====== RECORDED DATA ======

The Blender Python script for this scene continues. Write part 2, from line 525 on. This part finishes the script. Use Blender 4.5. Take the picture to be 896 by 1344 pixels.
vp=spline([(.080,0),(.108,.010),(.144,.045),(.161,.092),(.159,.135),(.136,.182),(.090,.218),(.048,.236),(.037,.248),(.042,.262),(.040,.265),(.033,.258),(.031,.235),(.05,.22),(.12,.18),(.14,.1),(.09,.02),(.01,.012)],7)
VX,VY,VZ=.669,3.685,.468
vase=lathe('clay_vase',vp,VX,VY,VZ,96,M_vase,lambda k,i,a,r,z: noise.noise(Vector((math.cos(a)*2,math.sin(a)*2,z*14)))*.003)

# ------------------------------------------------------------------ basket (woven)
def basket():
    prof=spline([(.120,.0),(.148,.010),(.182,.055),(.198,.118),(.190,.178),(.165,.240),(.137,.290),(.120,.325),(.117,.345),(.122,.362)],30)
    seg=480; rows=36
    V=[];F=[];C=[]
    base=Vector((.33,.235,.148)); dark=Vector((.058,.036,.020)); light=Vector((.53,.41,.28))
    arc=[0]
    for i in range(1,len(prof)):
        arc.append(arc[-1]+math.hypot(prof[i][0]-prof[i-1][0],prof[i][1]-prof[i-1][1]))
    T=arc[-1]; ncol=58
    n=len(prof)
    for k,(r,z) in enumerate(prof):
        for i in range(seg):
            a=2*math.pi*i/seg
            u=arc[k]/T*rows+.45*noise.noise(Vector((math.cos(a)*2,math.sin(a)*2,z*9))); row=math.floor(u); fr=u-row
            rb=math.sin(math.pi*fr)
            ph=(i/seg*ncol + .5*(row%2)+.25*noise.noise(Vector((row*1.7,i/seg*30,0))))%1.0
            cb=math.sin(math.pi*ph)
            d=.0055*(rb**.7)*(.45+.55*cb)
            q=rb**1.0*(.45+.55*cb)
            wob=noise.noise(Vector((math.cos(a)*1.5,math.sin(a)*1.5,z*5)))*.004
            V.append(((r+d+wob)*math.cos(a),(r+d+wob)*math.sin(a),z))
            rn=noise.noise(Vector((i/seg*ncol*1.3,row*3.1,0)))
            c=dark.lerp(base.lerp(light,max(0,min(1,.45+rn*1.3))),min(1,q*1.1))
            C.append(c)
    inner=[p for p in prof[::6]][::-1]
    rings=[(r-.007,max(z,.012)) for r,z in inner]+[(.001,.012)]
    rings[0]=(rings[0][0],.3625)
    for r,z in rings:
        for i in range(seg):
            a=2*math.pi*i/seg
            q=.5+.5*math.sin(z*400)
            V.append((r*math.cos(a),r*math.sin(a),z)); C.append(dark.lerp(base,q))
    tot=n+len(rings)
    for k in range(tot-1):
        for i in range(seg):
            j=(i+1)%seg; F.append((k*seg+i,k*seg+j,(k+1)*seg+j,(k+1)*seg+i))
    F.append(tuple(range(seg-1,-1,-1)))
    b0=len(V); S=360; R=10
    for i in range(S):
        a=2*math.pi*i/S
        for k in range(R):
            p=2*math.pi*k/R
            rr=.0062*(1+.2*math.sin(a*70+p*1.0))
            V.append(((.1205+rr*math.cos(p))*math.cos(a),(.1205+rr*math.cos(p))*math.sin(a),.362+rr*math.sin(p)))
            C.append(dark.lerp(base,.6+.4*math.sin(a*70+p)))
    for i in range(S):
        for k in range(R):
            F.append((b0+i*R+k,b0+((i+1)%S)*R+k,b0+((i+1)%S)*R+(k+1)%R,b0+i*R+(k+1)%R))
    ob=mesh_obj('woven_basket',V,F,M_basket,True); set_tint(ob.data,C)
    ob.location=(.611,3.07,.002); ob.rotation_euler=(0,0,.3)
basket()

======

**PROBLEM REQUIREMENTS**
Retype the data in full and match it exactly.

**RESPONSE TO THE TASK**
The Blender Python script for this scene continues. Write part 2, from line 525 on. This part finishes the script. Use Blender 4.5. Take the picture to be 896 by 1344 pixels.
vp=spline([(.080,0),(.108,.010),(.144,.045),(.161,.092),(.159,.135),(.136,.182),(.090,.218),(.048,.236),(.037,.248),(.042,.262),(.040,.265),(.033,.258),(.031,.235),(.05,.22),(.12,.18),(.14,.1),(.09,.02),(.01,.012)],7)
VX,VY,VZ=.669,3.685,.468
vase=lathe('clay_vase',vp,VX,VY,VZ,96,M_vase,lambda k,i,a,r,z: noise.noise(Vector((math.cos(a)*2,math.sin(a)*2,z*14)))*.003)

# ------------------------------------------------------------------ basket (woven)
def basket():
    prof=spline([(.120,.0),(.148,.010),(.182,.055),(.198,.118),(.190,.178),(.165,.240),(.137,.290),(.120,.325),(.117,.345),(.122,.362)],30)
    seg=480; rows=36
    V=[];F=[];C=[]
    base=Vector((.33,.235,.148)); dark=Vector((.058,.036,.020)); light=Vector((.53,.41,.28))
    arc=[0]
    for i in range(1,len(prof)):
        arc.append(arc[-1]+math.hypot(prof[i][0]-prof[i-1][0],prof[i][1]-prof[i-1][1]))
    T=arc[-1]; ncol=58
    n=len(prof)
    for k,(r,z) in enumerate(prof):
        for i in range(seg):
            a=2*math.pi*i/seg
            u=arc[k]/T*rows+.45*noise.noise(Vector((math.cos(a)*2,math.sin(a)*2,z*9))); row=math.floor(u); fr=u-row
            rb=math.sin(math.pi*fr)
            ph=(i/seg*ncol + .5*(row%2)+.25*noise.noise(Vector((row*1.7,i/seg*30,0))))%1.0
            cb=math.sin(math.pi*ph)
            d=.0055*(rb**.7)*(.45+.55*cb)
            q=rb**1.0*(.45+.55*cb)
            wob=noise.noise(Vector((math.cos(a)*1.5,math.sin(a)*1.5,z*5)))*.004
            V.append(((r+d+wob)*math.cos(a),(r+d+wob)*math.sin(a),z))
            rn=noise.noise(Vector((i/seg*ncol*1.3,row*3.1,0)))
            c=dark.lerp(base.lerp(light,max(0,min(1,.45+rn*1.3))),min(1,q*1.1))
            C.append(c)
    inner=[p for p in prof[::6]][::-1]
    rings=[(r-.007,max(z,.012)) for r,z in inner]+[(.001,.012)]
    rings[0]=(rings[0][0],.3625)
    for r,z in rings:
        for i in range(seg):
            a=2*math.pi*i/seg
            q=.5+.5*math.sin(z*400)
            V.append((r*math.cos(a),r*math.sin(a),z)); C.append(dark.lerp(base,q))
    tot=n+len(rings)
    for k in range(tot-1):
        for i in range(seg):
            j=(i+1)%seg; F.append((k*seg+i,k*seg+j,(k+1)*seg+j,(k+1)*seg+i))
    F.append(tuple(range(seg-1,-1,-1)))
    b0=len(V); S=360; R=10
    for i in range(S):
        a=2*math.pi*i/S
        for k in range(R):
            p=2*math.pi*k/R
            rr=.0062*(1+.2*math.sin(a*70+p*1.0))
            V.append(((.1205+rr*math.cos(p))*math.cos(a),(.1205+rr*math.cos(p))*math.sin(a),.362+rr*math.sin(p)))
            C.append(dark.lerp(base,.6+.4*math.sin(a*70+p)))
    for i in range(S):
        for k in range(R):
            F.append((b0+i*R+k,b0+((i+1)%S)*R+k,b0+((i+1)%S)*R+(k+1)%R,b0+i*R+(k+1)%R))
    ob=mesh_obj('woven_basket',V,F,M_basket,True); set_tint(ob.data,C)
    ob.location=(.611,3.07,.002); ob.rotation_euler=(0,0,.3)
basket()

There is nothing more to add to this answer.